The implementation is unlikely to have impacted the computational performance of the model greatly but the authors should specify the cost of adding their parameterisation. The results sections appear to have been rushed and could be presented better to improve readability (see comments below). The code changes appear well-contained and using a recent enough version of NEMO that replicating this work in the latest releases should be straight-forward.

line 50 'only this' instead of 'this only'

line 74 'the conclusions of which' instead of 'and which conclusions'

line 83 Not sure turbulence is the best example here. Turbulence closures often include empirical relationships derived from observations and laboratory experiments and are not simply analytical studies.

line 114 'from which' instead of 'which yields'

Paragraph starting line 172. I find the discussion of u and v as alongslope and downslope velocities confusing in this section relating to the model grid. Why should the slope always be aligned such? Surely, any real world application could have the roles reversed or any orientation in between?

Section 3.1

 The sensitivity experiment is of insufficient length to evaluate the effect of the parameterisation in the target application of climate forecasting. Much longer tests in a global domain featuring all of the major overflows will be required before the universality of the approach and any impact can be assessed.

However, the tests do demonstrate some improvement and are a reasonable first step. The presentation needs to be improved however. Simple steps such as renaming DIFF as BD_DIFF (to make easier association with Beckman and Döscher) and ADV1 as CG_ADV1 (to make easier association with Campin and Goose) for example, would help. Figure 4 does not make for an easy comparison between the schemes and would benefit from addition panels showing DIFF-NOBBL, ADV1-NOBBL and ADV2-NOBBL.

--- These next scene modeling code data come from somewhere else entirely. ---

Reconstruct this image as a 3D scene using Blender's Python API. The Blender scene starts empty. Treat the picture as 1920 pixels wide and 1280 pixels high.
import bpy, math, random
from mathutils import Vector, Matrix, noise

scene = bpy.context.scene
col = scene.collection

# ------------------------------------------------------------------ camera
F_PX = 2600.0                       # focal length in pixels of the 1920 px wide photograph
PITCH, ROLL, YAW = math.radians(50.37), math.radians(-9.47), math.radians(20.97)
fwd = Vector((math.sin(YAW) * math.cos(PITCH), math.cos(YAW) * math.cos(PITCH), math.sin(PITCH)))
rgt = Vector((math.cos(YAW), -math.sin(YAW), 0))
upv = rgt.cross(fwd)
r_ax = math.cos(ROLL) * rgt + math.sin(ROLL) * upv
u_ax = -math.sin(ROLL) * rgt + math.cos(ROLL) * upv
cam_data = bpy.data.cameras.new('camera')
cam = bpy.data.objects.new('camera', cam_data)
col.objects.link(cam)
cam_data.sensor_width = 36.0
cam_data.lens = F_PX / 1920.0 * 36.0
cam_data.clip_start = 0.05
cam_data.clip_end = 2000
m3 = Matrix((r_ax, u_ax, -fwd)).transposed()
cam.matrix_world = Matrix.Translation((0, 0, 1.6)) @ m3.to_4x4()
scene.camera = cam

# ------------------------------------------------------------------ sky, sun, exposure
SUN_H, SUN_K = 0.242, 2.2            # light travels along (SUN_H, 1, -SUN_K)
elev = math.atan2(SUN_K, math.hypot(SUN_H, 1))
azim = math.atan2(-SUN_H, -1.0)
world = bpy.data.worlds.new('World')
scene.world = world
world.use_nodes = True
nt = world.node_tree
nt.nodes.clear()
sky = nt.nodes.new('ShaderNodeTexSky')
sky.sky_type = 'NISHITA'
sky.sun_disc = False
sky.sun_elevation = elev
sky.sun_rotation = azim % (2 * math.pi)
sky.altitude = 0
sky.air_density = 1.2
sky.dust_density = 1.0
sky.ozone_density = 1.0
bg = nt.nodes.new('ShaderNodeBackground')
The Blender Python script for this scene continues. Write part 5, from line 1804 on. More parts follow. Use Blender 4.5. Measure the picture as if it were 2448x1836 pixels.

Likewise, the comparisons of sections in figure 5 would benefit from a supplementary figure with columns NOBBL, DPLUME-FULL minus NOBBL, DIFF minus NOBBL, ADV1-NOBBL and ADV2 minus NOBBL

line 256 'a slight density increase' instead of 'a light density increase'

I see little value in appendix A as it stands. The only comparison is between NOBBL and BOM which achieves no new insights. It is already known that sigma coordinate models better preserve dense overflows (often too well). Unless equivalent comparisons with DPLUME-FULL are available, this appendix, and references to it, should be removed.

The Author are proposing a new parameterization of dense water plume in NEMO.  This parameterization is based on an additional momentum term which results in increasing bottom alongslope velocities. This approach as mentioned in the manuscript do not affect the tracer concentration but the effect on the energy budget of the model could be questioned.

While the introduction and implementation are clear and easy to follow, considering the results, the choice of showing only differences ( mainly Fig5) between then make difficult to really appreciate the results and the benefits of this new parameterization.   Although we understand that the objective is to increase the plume densities a reference simulation is missing. using BOM is a good idea but then it should be integrated in the results and not used as an appendix. Furthermore considering the comparison with BOM why is BOM  bathymetry represented with stair cases while it is supposed to be sigma model.

A thing which is not discussed and should be is the relevance of the parameterization in regards of the horizontal and vertical resolution of the model.